Yorkshire’s great but Trump visit set to overshadow all
As if Prime Minister Theresa May didn’t have enough on her plate with Brexit, on Friday US President Donald Trump is due to arrive. Neil Hudson looks at the week ahead.
ED BAND
Starting on a light note, former Labour leader Ed Miliband is set to host the Jeremy Vine Show on Radio 2 (again – he did it last year), beginning a three-day stint today. The politician, whose tenure as Opposition leader was curtailed by, among other things, his inability to eat a bacon sandwich gracefully, will be entertaining people on air from noon to 2pm.
ROYAL CHURCH
Today will see the christening of Prince Louis. The youngest son of the Duke and Duchess of Cambridge will be christened by the Archbishop of Canterbury at The Chapel Royal, St James’s Palace. Prince Louis, who was born on April 23, will join a long line of Royals who were baptised at St James’s. It is also the chapel where the Duke of Cambridge’s mother, Princess Diana, lay before her funeral in 1997.
AIR POWER
Carol Vorderman, erstwhile
Countdown host and now a fully qualified pilot, will be spreading her wings, so to speak, as she promotes the premier of Spitfire, a documentary about the infamous plane and its role in the Battle of Britain.

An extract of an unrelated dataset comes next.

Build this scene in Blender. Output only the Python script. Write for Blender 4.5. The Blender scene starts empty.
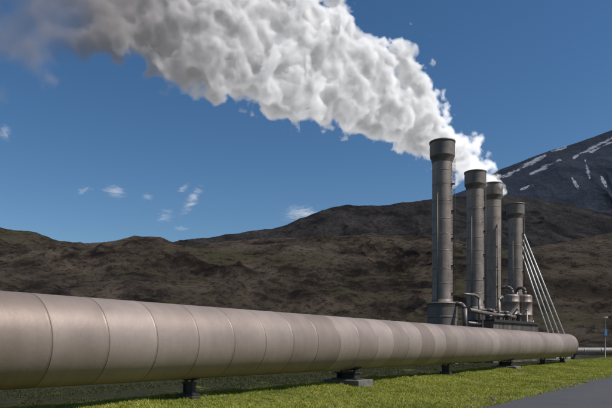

Sticking with all things aeronautical, tomorrow there will be an RAF flypast over Suffolk as part of its centenary celebrations. Then on Wednesday, there will be an Air Power Conference in the capital, when leading figures in the defence industry will speak at an event billed as the ‘jewel in the crown’ of the RAF’s big week.
SHOW GOES ON
Tomorrow sees the start of the 160th Great Yorkshire Show, which runs until Thursday. Some 300,000 visitors are expected to pass through the gates in Harrogate.
The Yorkshire institution will showcase some of the best of British farming, food and everything to do with the countryside, from time-hallowed traditions to state-of-the-art farming machinery.
The first show was held in 1838. From 1839-1841, it was held in Leeds, Northallerton and Hull. The first attendance figures from 1842 in York showed 6,044 visitors. The show was cancelled from 1915-19 because of the First World War and again from 194048 because of the Second World War. It was also cancelled in 2001 because of the Foot and Mouth outbreak and in 2012 due to unprecedented rainfall. The first show at its permanent showground was in 1951, when just over 54,000 attended.
TRUMP TOWN
On Friday, US president Donald Trump is due to visit to UK. This could be a busy day, as Theresa May’s Brexit White Paper is also due to be published, assuming it hasn’t already been torn up, leaked to the press or sent back to the drawing board.
It will be Mr Trump’s visit, though, which will loom large over everything else, not least because there will be a six-metre balloon depicting Mr Trump as a nappy-clad orange baby floating over Parliament Square Gardens from 9.30am-11.30am. The ‘protest’, which cost £16,000, was given permission last week by London Mayor Sadiq Khan. A number of other demonstrations are planned, including a ‘Stop Trump’ march. Whatever happens, expect the unexpected.
RAIN OR SHINE?
And finally, Sunday is St Swithin’s Day. Legend has it that whatever the weather on that day, it will set the pattern for the next 40 days.
Given the recent heatwave, some among us might be hoping for rain. However, while the folklore maintains a certain air of romanticism, the veracity of the myth is not matched by the evidence – since records began there has not been one incident of a 40-day stretch of unbroken weather following July 15. At least not in the UK.